My teacher the other day gave me some original views as to the outbreak of cholera which took place a few years ago. Various causes were assigned for it. Some said that the epidemic was caused by the exhalations from the dead bodies of those who were killed in the Ta̔i Pi̔ng rebellion; others, that offence had been given to Wên Shên, the spirit of pestilence, a deity who is represented with a blue face and red hair and beard. He carries in his hand a disk, a spear, a sword, or some warlike weapon. A man who has fallen into misfortune is said to have met Wên Shên. To be “as ugly as the Lord Wên Shên” is what we should translate by “to be as ugly as sin.”

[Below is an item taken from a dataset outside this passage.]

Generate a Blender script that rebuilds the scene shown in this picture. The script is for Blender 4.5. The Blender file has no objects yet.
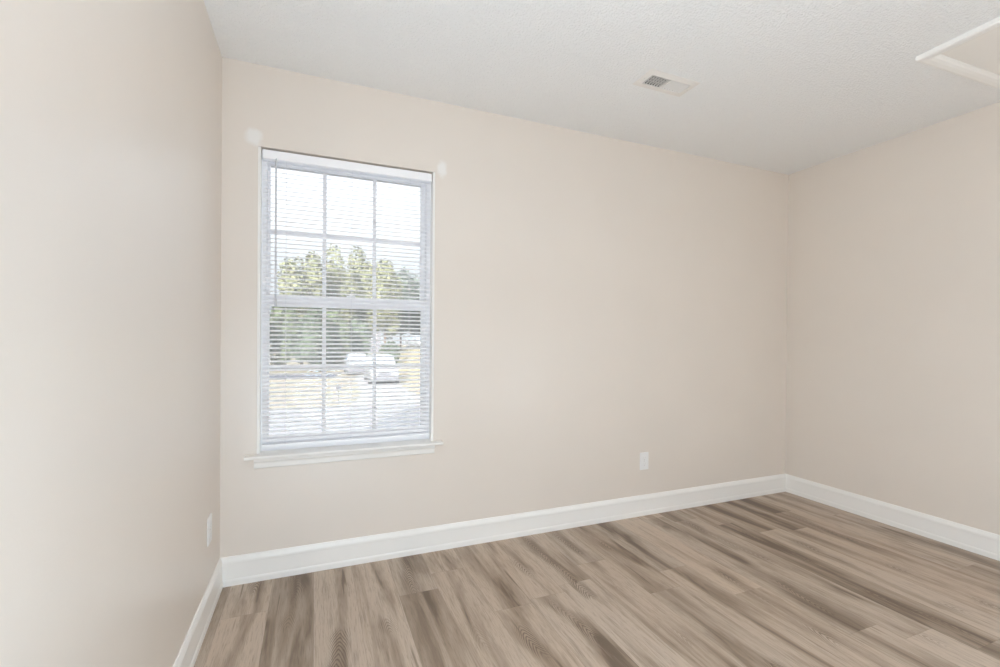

We had rather a good piece of fun the other night. One of our ladies of the _Corps diplomatique_ has started Thursday “at homes,” and all the Europeans in Peking congregate there. Last Thursday some one or other sat down and played a valse, upon which a tarantula bit the only two ladies, and they declared they must and would dance, so Pichon, the French attaché, and I were told off as partners for them. Just as we were spinning round the room, in came three or four Chinese servants with trays of cake and hot wine, which I thought they would have dropped, so stupefied were they at the sight. I don’t think I ever saw astonishment so written on faces before. I can fancy them talking about it afterwards—Ai yah! There was his Excellency Mi (that’s me) and Pi Lao Yeh seizing the two Ku-niangs (young ladies) round the waist in the most indecorous manner, and running round and round the room with them, while O Lao Yeh beat the harp-table. Indeed it was unsurpassable! Strange people these barbarians!